South-Western Legal Studies in Business

IRAs and Other Pension Funds Exempt from Bankruptcy

Supreme Court held that IRAs and other funds due to be paid under a plan or contract, based on age or some other specific factor, are protected for the benefit of the debtor in case of bankruptcy.

Topic Bankruptcy
Key Words

Exemptions; IRAs

C A S E   S U M M A R Y

When the Rouseys both left their employment at Northrup Grumman, they took their employer-sponsored pension funds in lump sums and deposited the money into two IRAs. The funds remained untouched in the accounts by the time they filed Chapter 7 bankruptcy several years later. The Rouseys sought to shield their IRAs from creditors. The trustee claimed the IRAs were not exempt from distribution to creditors and the bankruptcy judge agreed.

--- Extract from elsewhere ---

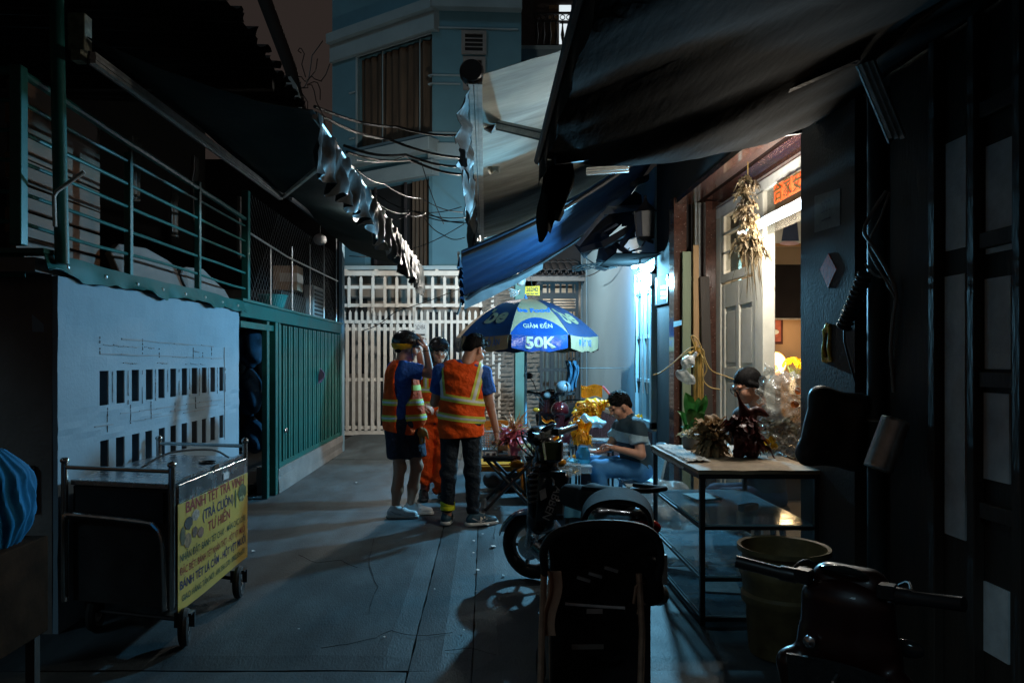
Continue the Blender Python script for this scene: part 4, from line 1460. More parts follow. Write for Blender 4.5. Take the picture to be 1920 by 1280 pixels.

The Eighth Circuit Bankruptcy Appellate Panel and the Eighth Circuit Court of Appeals also agreed. The Rouseys appealed.


Reversed and remanded. The IRAs are “plans or contracts” within the meaning of the exemption statute. The Bankruptcy Code exempts payments that will be come available “on account of” age. That is, the IRAs are not to be touched, without incurring a penalty, before age 59-and-a-half. This exemption applies to any stock bonus, pension, annuity, or similar plan or contract that is tied to age, death, disability, illness, or length of service.